In het dagelijks leven in Suriname komt men vaak woorden tegen die een rijke geschiedenis hebben. Één daarvan is het begrip “bakra”.
Voor veel mensen roept dit direct beelden op van witten of buitenlanders, maar de oorsprong en de betekenis zijn genuanceerder dan vaak wordt gedacht.
Het woord is terug te voeren op het Portugees en Spaans, waarin “blanco” of “branco” werd gebruikt om een persoon met een lichte huid aan te duiden.
Via de koloniale geschiedenis en de mengelmoes van talen die Suriname kenmerkt veranderde dit uiteindelijk in de benaming “bakra”.
Voor de tot slaaf gemaakten in het verleden stond het synoniem voor de machthebber of de plantagehouder en kreeg het woord een duidelijke sociale lading.

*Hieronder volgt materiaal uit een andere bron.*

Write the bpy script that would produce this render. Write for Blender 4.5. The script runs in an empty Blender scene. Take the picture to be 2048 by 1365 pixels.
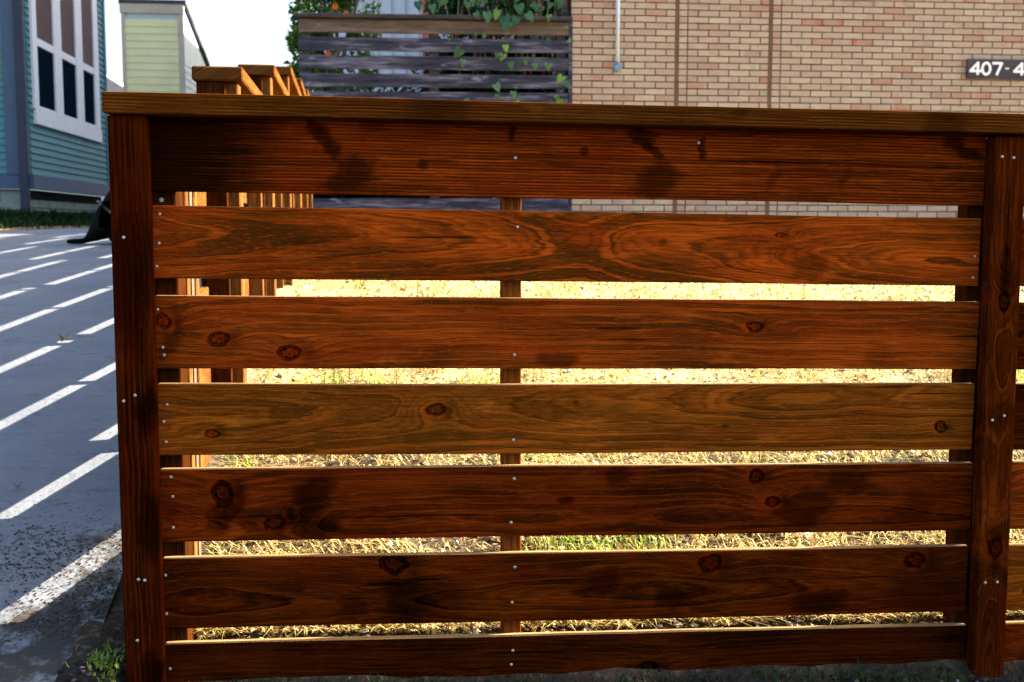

Vandaag de dag klinkt het nog steeds vaak op straat, in gesprekken of in muziek.
Soms wordt het speels gebruikt om iemand met een westerse achtergrond aan te duiden, soms zit er een ondertoon van afstand of kritiek in.
De context bepaalt dus hoe zwaar het woord weegt.
Interessant is dat veel Surinamers het ook toepassen voor landgenoten die door hun gedrag of manier van leven als “niet-Surinaams” worden gezien, bijvoorbeeld iemand die te strak de Nederlandse regels volgt of een Europese levensstijl nastreeft.
Een analyse van GFC Nieuws Lifestyle wijst uit dat dit soort termen veel vertellen over hoe onze samenleving naar zichzelf en naar anderen kijkt.
In het geval van “bakra” gaat het niet alleen om huidskleur, maar ook om macht, cultuur en identiteit.
Het gebruik van dit woord is daarmee een spiegel van de koloniale erfenis en van de hedendaagse omgangsvormen in Suriname.